Adamın birisi camiye giderken her gün önünden geçtiği virane bir yapının yıkıldığını görünce sevinmeye başlamış, bu durumu da cami arkadaşlarına sevinçle anlatmış. Arkadaşları da virane bir yapının yıkılmasına sevinen bu kişinin bu kadar sevincine bir anlam verememiş ve bunun sebebini sormuşlar.

Adam da virane yapı meyilli olduğu tarafa yıkılmıştı, benim meylim de Allah’a doğru. Virane binanın meylini kabul eden Allah inşallah benim meylimi de kabul eder ben de imanımla bu dünyadan göçerim demiş.

Genelde insanlar meyilli oldukları yaşama uygun olarak hayatlarını sonlandırırlar. Bu da onların istek ve emellerinin sonucunda oluşur.  İnsanın gittiği yol, göreceği sonucu doğurur.

Mutluluk da mutsuzluk da sevinç ve hüzün de gittiğimiz yoldan gelir.

Platon erdem ve bilgi arasında kurmuş olduğu bağlantıda bir kişinin tercihinin altında erdeminin yattığını ifade etmiştir.

Kişi, iyinin ne olduğunu bilse bile, tercihini kötüden veya kendi menfaatinden yana kullanırsa erdemsizliğinin işaretini vermiş olur.
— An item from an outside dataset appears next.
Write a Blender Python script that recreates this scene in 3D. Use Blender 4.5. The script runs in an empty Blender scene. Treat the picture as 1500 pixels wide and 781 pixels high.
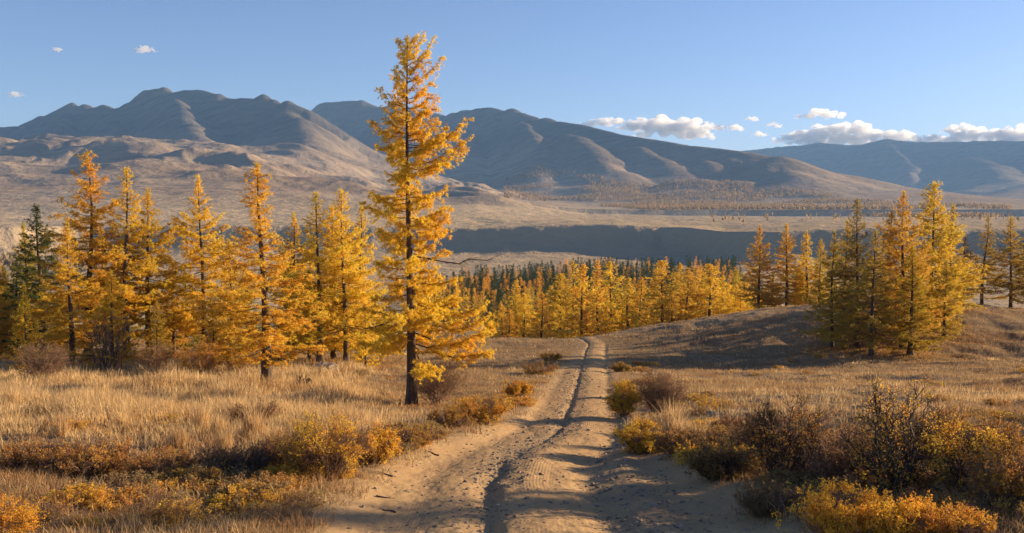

Erdemli kişiler aynı zamanda iyi, doğru, güzel, umuma faydalı olanları tercih etmeleriyle kendilerini gösterirler.

Tercihini erdemden güzellikten yana kullananların bu güzelliklerle karşılaşma ihtimalleri çok daha yüksektir.

Bizim tercihimiz aynı zamanda sorumluluğumuzu doğurmaktadır. İnsan iradesi bu noktada devreye girmekte insanlar bazı durumlarda yaptıklarından, bazı durumlar da yapmadıklarından sorumlu olmaktadırlar.

Eylemlerimiz daha ziyade yıkılmaya yüz tutmuş virane binalar gibi meylimizi yansıtmaktadır. Meylimiz ise niyetimizi, devamında akıbetimizi belirlemektedir. Meylimizi yapmaya giderken yapmış olduğumuz hata bizi sorumluluktan kurtarmamaktadır.

İşte bu durum,  insanlara akıllarının, dikkatlerinin her daim devrede olması gerektiğini ihtar etmektedir. İnsanlar yaptıklarının karşılığını hemen görecekleri gibi başka bir zemin ve zaman da bu bunun karşılığını alabilirler.

“Bugün elimize batan dikenler ya zamanında ektiklerimiz ya da zamanında biçmediklerimizdir” sözü tam da bu hakikati yansıtmaktadır.

İnsanlarda akıl ve eylem uyuşmazlığı olabilir. İnsanların eylemleri bazen gönüllerinin, bazen heveslerinin, bazen zaaflarının yönünde de gerçekleşebilir. Tercihler (eylemler) sahibinin eseridir, sorumluluk da onlara aittir. Mathama Gandi’nin “Sözünüze dikkat edeniz duygularınıza, duygularınıza dikkat edeniz düşüncelerinize, düşüncelerinize dikkat edeniz davranışınıza, davranışınıza dikkat edeniz alışkanlıklarınıza, alışkanlıklarınıza dikkat edeniz değerlerinize, değerlerinize dikkat ediniz karakterinize, karakterinize dikkat edeniz kaderinize dönüşür sözü, tam da bu durumu yansıtmaktadır.

İnsanlar yaptıkları kötü eyleme bir bahane bulmaya, kendilerini aklamaya karşı bir zaafları vardır. Hatta ilk dönemlerde bu eylemlerini kötülük Tanrılarına bağlamışlardır

 Zerdüştlerde Ehrimen, Budistlerde Mârâ, yine Türk mitolojisinde Erlik Han kötülük Tanrısı olarak algılanmıştır. Eski Ahit’te ise Havva’nın Hz. Adem’i yoldan çıkarmasına sebep olan yılan figürü kullanılmış, yılanların şu anda yüzüstü sürünerek hareket etmelerinin de Tanrı’nın onlara vermiş olduğu bir cezanın neticesi olduğunu ileri sürmüşlerdir.

Çok Tanrılı dinlerden tek Tanrılı dinlere geçişlerde kötülük Tanrılarının görevi şeytana yüklenmiştir.

İnsanlar hatalarının sebebini bir başka nedene bağlamayarak kendi sorumlukları ile yüzleştikleri vakit, hayatın anlamını daha kolay çözmüş olacaklardır. Aksi takdirde aynı hata ile karşılaşmaları kaçınılmaz olacaktır.